Ten points on things I adore (and how I would have LOVED to scan in the pages and come over all Bossy with natty comments on the pictures, but dudes that washing/washing up/book covering is still sitting there not done and besides I don’t know how to make the writing big enough to see the way she does) in no particular order:

  1. While it is addressed to Blackbird, directly underneath it says ‘or current resident’
    Talk about opportunistic.
  2. Anyone who buys baby clothes that require ironing (short of the family heirloom christening gown) deserves everything that comes to them.
    So long as it includes dead frogs falling from the sky and Magnolia on loop.
  3. The Pottery Barn is all about labelling everything. I mean, if you were at all paranoid, all those Oprah/Dr Phil/Martha watching white women intent on recreating these serene scenes laden with dust collecting trinkets and so.much.fabric. might think Pottery Barn thought they were so giddy with the possibilities of ticking, embroidered linens, wall stencils and storage solutions you dang near gone and forgot the name of your own child
    Mind you, if you’d called them Devon or Trevor as some of the pictures would have you believe, who could blame you.
  4. Why is it we all find smocking so endearing.
  5. I had to look up the word pique and you know what? Without the accent on the e, it means to affect with sharp irritation and resentment, especially by some wound to pride
    indeed
  6. They actually sell a silver spoon
  7. You know, when we don’t even have a bedhead, I would have found it hard forking out almost a grand on a cot.
  8. They show all these cots with all this padding in it which CONTRAVENES every international SIDS law possible.
    Don’t they know the SIDS police sneak around looking in the bedroom windows of families with young babies to check there is nothing in the cot except the child?
    But seriously, it is actually quite negligent.
  9. They’re also quite partial to putting the child’s date of birth on the wall.
    For those of us with hundreds many children this is probably not a bad idea as tonight I wanted to say “Oscar, pick your towel up, do a wee and clean your teeth” but said “Grover, Felix, Jasper – GOD – Oscar, pick up your teeth, GOD towel, EUGH, clean your weeteeth and do a bed I mean wee”
    No wonder I’m going to hell. For all that cussing alone.
  10. They make it all look so perfect and you know, you can recreate that look for the requisite squillion dollars but it.will.only.last.a.day.
    Then that box you labelled ‘pens’ will have a Superman head, a Thunderbird rocket, some lego bits, maybe a DS game card, a lot of lint and probably an old apple core in it. The pens will be under the bed. Without their lids.
    Those towels hanging just so in the bathroom will be on.the.floor and probably sporting a few bleach stains
    Those beds? Will all that exquisite looking linen? And all.those.FREAKING.pillows*? Will only look like that if you commit to making their beds every single day and then not letting them touch it until they go to bed that night.
    And if you commit to that then you need to be committed.

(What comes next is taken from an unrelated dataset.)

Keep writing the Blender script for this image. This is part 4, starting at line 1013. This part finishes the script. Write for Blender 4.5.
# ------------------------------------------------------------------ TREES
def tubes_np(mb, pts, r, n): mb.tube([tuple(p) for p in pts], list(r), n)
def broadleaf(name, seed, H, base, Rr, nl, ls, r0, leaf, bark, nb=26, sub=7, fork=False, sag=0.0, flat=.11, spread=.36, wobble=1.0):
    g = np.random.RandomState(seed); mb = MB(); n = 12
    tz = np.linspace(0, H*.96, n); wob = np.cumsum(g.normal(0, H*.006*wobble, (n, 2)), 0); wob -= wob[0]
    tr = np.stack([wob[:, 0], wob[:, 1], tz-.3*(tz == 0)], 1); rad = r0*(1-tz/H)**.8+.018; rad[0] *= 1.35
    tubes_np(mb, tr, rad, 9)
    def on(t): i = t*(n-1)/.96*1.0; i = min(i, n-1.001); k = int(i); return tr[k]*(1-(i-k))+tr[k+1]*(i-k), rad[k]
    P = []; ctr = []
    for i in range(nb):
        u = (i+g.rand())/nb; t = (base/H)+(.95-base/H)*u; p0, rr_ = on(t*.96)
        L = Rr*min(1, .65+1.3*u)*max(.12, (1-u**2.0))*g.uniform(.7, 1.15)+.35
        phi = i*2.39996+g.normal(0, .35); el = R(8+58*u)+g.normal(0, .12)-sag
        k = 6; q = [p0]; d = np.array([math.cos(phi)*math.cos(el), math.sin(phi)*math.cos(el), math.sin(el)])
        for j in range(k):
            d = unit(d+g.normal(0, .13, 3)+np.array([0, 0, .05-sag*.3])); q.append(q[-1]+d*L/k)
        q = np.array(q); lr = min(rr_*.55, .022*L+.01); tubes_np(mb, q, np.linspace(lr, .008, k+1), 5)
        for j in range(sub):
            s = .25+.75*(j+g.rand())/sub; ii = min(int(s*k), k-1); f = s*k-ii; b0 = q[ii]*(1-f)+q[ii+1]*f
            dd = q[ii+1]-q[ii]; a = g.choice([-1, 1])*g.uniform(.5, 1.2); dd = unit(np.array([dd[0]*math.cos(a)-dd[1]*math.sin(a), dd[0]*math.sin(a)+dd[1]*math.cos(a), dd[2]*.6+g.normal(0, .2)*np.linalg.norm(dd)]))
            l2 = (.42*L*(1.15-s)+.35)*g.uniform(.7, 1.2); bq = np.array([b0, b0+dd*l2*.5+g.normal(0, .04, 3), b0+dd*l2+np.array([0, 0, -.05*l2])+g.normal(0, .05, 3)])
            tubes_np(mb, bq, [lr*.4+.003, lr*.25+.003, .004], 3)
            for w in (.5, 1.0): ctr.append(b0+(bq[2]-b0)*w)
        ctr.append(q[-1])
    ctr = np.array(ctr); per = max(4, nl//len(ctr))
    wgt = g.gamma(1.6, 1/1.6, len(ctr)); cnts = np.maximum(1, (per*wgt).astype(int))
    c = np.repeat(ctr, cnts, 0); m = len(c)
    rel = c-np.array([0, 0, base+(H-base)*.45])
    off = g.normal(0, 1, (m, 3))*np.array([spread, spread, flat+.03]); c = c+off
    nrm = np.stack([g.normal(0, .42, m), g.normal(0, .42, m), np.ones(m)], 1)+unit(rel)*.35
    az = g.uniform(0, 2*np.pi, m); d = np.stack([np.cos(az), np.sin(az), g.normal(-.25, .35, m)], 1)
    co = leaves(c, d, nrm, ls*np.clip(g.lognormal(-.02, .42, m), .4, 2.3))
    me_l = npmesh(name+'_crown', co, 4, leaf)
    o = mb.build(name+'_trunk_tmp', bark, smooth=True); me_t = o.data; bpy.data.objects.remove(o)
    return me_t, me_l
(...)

And I’m only half way through the pottery barn kids and baby catalogue. Do NOT get me started on the {re}define your style homewares, which involve being all ecological by getting rid of your current furniture and buying more More MORE!** Not to mention the storage system which has the noticeboard on the back wall behind the dog bed, which would require you to stand on the dog manky dogbed to pin something to it.

*show me ONE boy willing to have ten display pillows on his bed and I’ll show you the son you will NOT be getting any grandchildren from

** but teaming it with home furnishings in shades of green and featuring botanical motifs will mean at least you look like you care for the environment.